= DIRECTION =
Restate the entire listing word for word.
_ _ _ _ _
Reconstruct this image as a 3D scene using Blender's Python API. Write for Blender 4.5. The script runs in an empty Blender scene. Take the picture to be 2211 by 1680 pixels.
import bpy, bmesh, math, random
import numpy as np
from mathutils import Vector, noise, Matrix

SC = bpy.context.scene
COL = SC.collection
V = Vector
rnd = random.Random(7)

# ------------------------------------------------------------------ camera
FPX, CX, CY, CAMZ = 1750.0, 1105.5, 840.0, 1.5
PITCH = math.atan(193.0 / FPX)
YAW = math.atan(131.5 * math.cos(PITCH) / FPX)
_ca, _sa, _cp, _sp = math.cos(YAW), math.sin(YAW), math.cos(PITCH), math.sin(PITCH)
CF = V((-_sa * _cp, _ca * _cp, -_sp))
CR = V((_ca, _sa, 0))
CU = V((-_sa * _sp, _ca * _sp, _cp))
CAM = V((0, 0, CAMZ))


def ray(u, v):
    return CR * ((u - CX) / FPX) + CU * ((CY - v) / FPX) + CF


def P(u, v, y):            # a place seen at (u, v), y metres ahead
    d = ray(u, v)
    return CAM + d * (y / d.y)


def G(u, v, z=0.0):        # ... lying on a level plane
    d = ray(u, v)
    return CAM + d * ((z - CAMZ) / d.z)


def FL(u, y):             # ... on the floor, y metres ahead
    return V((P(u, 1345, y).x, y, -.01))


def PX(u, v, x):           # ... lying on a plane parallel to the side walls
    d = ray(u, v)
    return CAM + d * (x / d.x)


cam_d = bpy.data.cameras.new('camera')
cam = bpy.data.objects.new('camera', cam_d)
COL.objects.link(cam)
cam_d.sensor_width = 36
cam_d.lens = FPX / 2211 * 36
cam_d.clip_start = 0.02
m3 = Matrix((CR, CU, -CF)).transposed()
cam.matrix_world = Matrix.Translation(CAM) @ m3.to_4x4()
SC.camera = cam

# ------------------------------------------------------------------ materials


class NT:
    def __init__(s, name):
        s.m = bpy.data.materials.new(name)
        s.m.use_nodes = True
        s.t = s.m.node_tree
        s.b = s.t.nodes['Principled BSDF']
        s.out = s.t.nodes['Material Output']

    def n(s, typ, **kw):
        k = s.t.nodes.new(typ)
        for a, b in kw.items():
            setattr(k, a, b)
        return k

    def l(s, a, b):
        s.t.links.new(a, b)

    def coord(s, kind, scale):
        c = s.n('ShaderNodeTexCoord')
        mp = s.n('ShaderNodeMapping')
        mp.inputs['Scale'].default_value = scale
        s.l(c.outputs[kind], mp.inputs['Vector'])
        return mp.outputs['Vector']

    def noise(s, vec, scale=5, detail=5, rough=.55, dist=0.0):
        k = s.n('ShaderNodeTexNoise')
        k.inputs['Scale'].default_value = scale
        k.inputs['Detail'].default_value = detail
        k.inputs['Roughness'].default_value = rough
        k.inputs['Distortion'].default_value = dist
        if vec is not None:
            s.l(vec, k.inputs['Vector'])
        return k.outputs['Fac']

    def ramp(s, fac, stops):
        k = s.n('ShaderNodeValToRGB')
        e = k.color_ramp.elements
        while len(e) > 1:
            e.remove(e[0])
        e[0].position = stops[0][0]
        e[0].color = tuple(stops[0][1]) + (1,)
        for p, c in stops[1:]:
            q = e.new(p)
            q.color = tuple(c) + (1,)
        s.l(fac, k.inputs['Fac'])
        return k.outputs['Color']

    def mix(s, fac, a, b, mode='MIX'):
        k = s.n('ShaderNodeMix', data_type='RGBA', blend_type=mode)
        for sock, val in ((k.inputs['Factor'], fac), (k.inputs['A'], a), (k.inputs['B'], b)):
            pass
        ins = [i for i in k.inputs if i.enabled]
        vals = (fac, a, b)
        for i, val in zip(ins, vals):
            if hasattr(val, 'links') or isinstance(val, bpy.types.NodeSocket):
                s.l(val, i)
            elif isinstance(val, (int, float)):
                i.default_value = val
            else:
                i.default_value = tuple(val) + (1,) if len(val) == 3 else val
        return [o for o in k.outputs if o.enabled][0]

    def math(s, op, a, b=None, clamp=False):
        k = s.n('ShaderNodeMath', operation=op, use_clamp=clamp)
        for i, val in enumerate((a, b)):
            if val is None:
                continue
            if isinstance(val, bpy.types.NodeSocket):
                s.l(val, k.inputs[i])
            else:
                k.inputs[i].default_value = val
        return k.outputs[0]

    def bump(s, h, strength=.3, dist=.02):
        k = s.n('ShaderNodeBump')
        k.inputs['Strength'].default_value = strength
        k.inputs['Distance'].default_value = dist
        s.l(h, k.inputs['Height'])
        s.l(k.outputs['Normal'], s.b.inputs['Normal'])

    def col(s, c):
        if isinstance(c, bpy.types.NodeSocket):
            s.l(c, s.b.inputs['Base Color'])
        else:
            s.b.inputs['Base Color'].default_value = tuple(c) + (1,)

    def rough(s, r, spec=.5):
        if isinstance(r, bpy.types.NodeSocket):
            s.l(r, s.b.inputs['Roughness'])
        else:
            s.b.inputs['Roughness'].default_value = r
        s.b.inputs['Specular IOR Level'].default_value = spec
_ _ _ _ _
= WRITTEN SOLUTION =
Reconstruct this image as a 3D scene using Blender's Python API. Write for Blender 4.5. The script runs in an empty Blender scene. Take the picture to be 2211 by 1680 pixels.
import bpy, bmesh, math, random
import numpy as np
from mathutils import Vector, noise, Matrix

SC = bpy.context.scene
COL = SC.collection
V = Vector
rnd = random.Random(7)

# ------------------------------------------------------------------ camera
FPX, CX, CY, CAMZ = 1750.0, 1105.5, 840.0, 1.5
PITCH = math.atan(193.0 / FPX)
YAW = math.atan(131.5 * math.cos(PITCH) / FPX)
_ca, _sa, _cp, _sp = math.cos(YAW), math.sin(YAW), math.cos(PITCH), math.sin(PITCH)
CF = V((-_sa * _cp, _ca * _cp, -_sp))
CR = V((_ca, _sa, 0))
CU = V((-_sa * _sp, _ca * _sp, _cp))
CAM = V((0, 0, CAMZ))


def ray(u, v):
    return CR * ((u - CX) / FPX) + CU * ((CY - v) / FPX) + CF


def P(u, v, y):            # a place seen at (u, v), y metres ahead
    d = ray(u, v)
    return CAM + d * (y / d.y)


def G(u, v, z=0.0):        # ... lying on a level plane
    d = ray(u, v)
    return CAM + d * ((z - CAMZ) / d.z)


def FL(u, y):             # ... on the floor, y metres ahead
    return V((P(u, 1345, y).x, y, -.01))


def PX(u, v, x):           # ... lying on a plane parallel to the side walls
    d = ray(u, v)
    return CAM + d * (x / d.x)


cam_d = bpy.data.cameras.new('camera')
cam = bpy.data.objects.new('camera', cam_d)
COL.objects.link(cam)
cam_d.sensor_width = 36
cam_d.lens = FPX / 2211 * 36
cam_d.clip_start = 0.02
m3 = Matrix((CR, CU, -CF)).transposed()
cam.matrix_world = Matrix.Translation(CAM) @ m3.to_4x4()
SC.camera = cam

# ------------------------------------------------------------------ materials


class NT:
    def __init__(s, name):
        s.m = bpy.data.materials.new(name)
        s.m.use_nodes = True
        s.t = s.m.node_tree
        s.b = s.t.nodes['Principled BSDF']
        s.out = s.t.nodes['Material Output']

    def n(s, typ, **kw):
        k = s.t.nodes.new(typ)
        for a, b in kw.items():
            setattr(k, a, b)
        return k

    def l(s, a, b):
        s.t.links.new(a, b)

    def coord(s, kind, scale):
        c = s.n('ShaderNodeTexCoord')
        mp = s.n('ShaderNodeMapping')
        mp.inputs['Scale'].default_value = scale
        s.l(c.outputs[kind], mp.inputs['Vector'])
        return mp.outputs['Vector']

    def noise(s, vec, scale=5, detail=5, rough=.55, dist=0.0):
        k = s.n('ShaderNodeTexNoise')
        k.inputs['Scale'].default_value = scale
        k.inputs['Detail'].default_value = detail
        k.inputs['Roughness'].default_value = rough
        k.inputs['Distortion'].default_value = dist
        if vec is not None:
            s.l(vec, k.inputs['Vector'])
        return k.outputs['Fac']

    def ramp(s, fac, stops):
        k = s.n('ShaderNodeValToRGB')
        e = k.color_ramp.elements
        while len(e) > 1:
            e.remove(e[0])
        e[0].position = stops[0][0]
        e[0].color = tuple(stops[0][1]) + (1,)
        for p, c in stops[1:]:
            q = e.new(p)
            q.color = tuple(c) + (1,)
        s.l(fac, k.inputs['Fac'])
        return k.outputs['Color']

    def mix(s, fac, a, b, mode='MIX'):
        k = s.n('ShaderNodeMix', data_type='RGBA', blend_type=mode)
        for sock, val in ((k.inputs['Factor'], fac), (k.inputs['A'], a), (k.inputs['B'], b)):
            pass
        ins = [i for i in k.inputs if i.enabled]
        vals = (fac, a, b)
        for i, val in zip(ins, vals):
            if hasattr(val, 'links') or isinstance(val, bpy.types.NodeSocket):
                s.l(val, i)
            elif isinstance(val, (int, float)):
                i.default_value = val
            else:
                i.default_value = tuple(val) + (1,) if len(val) == 3 else val
        return [o for o in k.outputs if o.enabled][0]

    def math(s, op, a, b=None, clamp=False):
        k = s.n('ShaderNodeMath', operation=op, use_clamp=clamp)
        for i, val in enumerate((a, b)):
            if val is None:
                continue
            if isinstance(val, bpy.types.NodeSocket):
                s.l(val, k.inputs[i])
            else:
                k.inputs[i].default_value = val
        return k.outputs[0]

    def bump(s, h, strength=.3, dist=.02):
        k = s.n('ShaderNodeBump')
        k.inputs['Strength'].default_value = strength
        k.inputs['Distance'].default_value = dist
        s.l(h, k.inputs['Height'])
        s.l(k.outputs['Normal'], s.b.inputs['Normal'])

    def col(s, c):
        if isinstance(c, bpy.types.NodeSocket):
            s.l(c, s.b.inputs['Base Color'])
        else:
            s.b.inputs['Base Color'].default_value = tuple(c) + (1,)

    def rough(s, r, spec=.5):
        if isinstance(r, bpy.types.NodeSocket):
            s.l(r, s.b.inputs['Roughness'])
        else:
            s.b.inputs['Roughness'].default_value = r
        s.b.inputs['Specular IOR Level'].default_value = spec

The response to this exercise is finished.